Свое исследование о Мережковских Тэффи заканчивает любопытным эпизодом. «Я долго и внимательно приглядывалась к этому странному человеку, – писала она. – Все чего-то искала в нем и не находила. И вот как-то, уже незадолго до его смерти, когда Мережковские вернулись в Париж, разочарованные в немецких покровителях, без денег (пришлось продать даже золотое стило, поднесенное в дни Муссолини итальянскими писателями), – сидели мы втроем…»
Тэффи в какой-то момент сказала об одном человеке: «Да, его очень любят».
«Вздор! – оборвал возмущенный Мережковский. – Сущий вздор! Никто никого не любит. Никто никого».
Его лицо потемнело.
«Дмитрий Сергеевич! Почему вы так думаете? Вы просто не видите и не замечаете людей», – возразила Тэффи.
«Вздор. И вижу, и знаю», – настаивал Мережковский.
Тэффи очень расстроилась. Ей почудилось, что в этих словах были и тоска, и отчаяние.
«Дмитрий Сергеевич! – продолжала она. – Вы не видите людей. Вот я все подсмеиваюсь над вами, но ведь, в сущности, я люблю вас».
Сказала, точно перекрестилась. Он взглянул в недоумении:
«Ну да, вы просто любите мои произведения, но не меня же».
Тэффи настаивала:
«Нет, по-человечески люблю именно вас, Дмитрия Сергеевича».
Он помолчал, повернулся и медленно пошел в свою комнату. Вернулся и подал писательнице свой портрет с ласковой надписью, который она хранила всю жизнь.
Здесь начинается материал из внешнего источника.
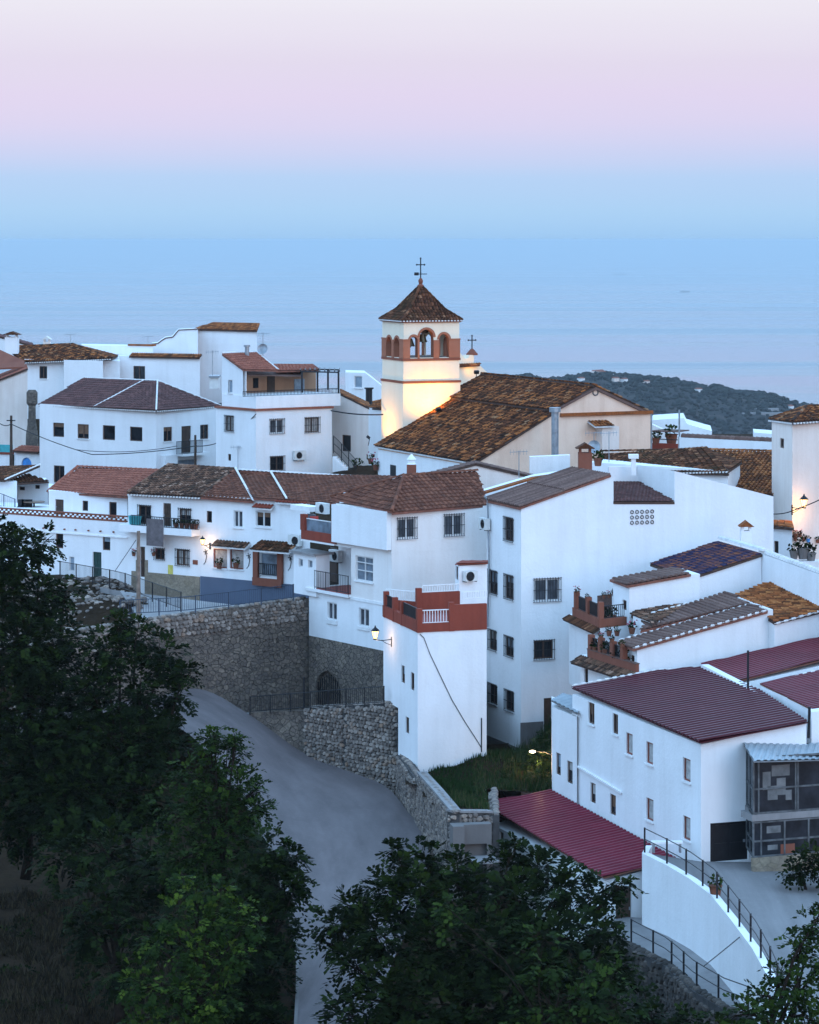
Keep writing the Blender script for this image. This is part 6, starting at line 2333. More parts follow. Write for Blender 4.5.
# maroon roofs behind
r = house('shed', 'long shed with dark maroon sheet roof between white parapets', 'shed', (735, 128.8), 700)
b = body(r, (735, 129), (701, 133), (900, 133), 'R', 690, 720, 'white', prof=[(735, 685), (900, 648)])
q = [P(735, 680, 129), P(900, 642, 133), P(880, 622, 137), P(701, 665.5, 133.3)]
roof_obj(r, [q], 'maroon', 'sheet', pitch=.3, slab='slabr', down=Vector((-.3, .95, 0)) if False else None)
mb = MB()
mb.prism([P(701, 669, 132.6), P(760, 700, 125.6), P(760, 694.5, 125.6), P(701, 664.5, 132.6)], Vector((.35, .12, 0)))
mb.build('parapet', 'white', r)
t = thing('pipe_mast', 'thin dark mast standing between the maroon sheet roofs', 'pole', P(748, 690, 127))
mb = MB(); mb.tube([P(748, 693, 127), P(748, 650.5, 127)], .05, 6); mb.build('shaft', 'iron', t)
r = house('shed', 'maroon roofed shed with a plain white side wall behind the glazed porch', 'shed', (812, 121.5), 740)
b = body(r, (812, 121.5), (760.6, 127.3), (900, 124), 'R', 708, 745, 'white', prof=[(812, 708), (900, 690)])
q = [P(813, 706.5, 121.2), P(900, 688, 124), P(880, 655, 130), P(760, 686.5, 127.6)]
roof_obj(r, [q], 'maroon', 'sheet', pitch=.3, slab='slabr')
mb = MB(); edging(mb, q[3], q[2])
mb.build('tile_edging', 't_white', r)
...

«Вспоминая потом часто о смерти матери Дмитрия Сергеевича, – писала Гиппиус, – странная мысль о какой-то уже нездешней о нем заботе приходила ко мне: как бы он это пережил, вдруг оставшись совершенно один, т. е., если бы, благодаря фантастическому сцеплению случайностей, не встретил ни меня, ни кого другого, кого мог бы любить и кто любил бы его. Я не могла заменить ему матери (никто не может, мать у каждого только одна), но все же он не остался один».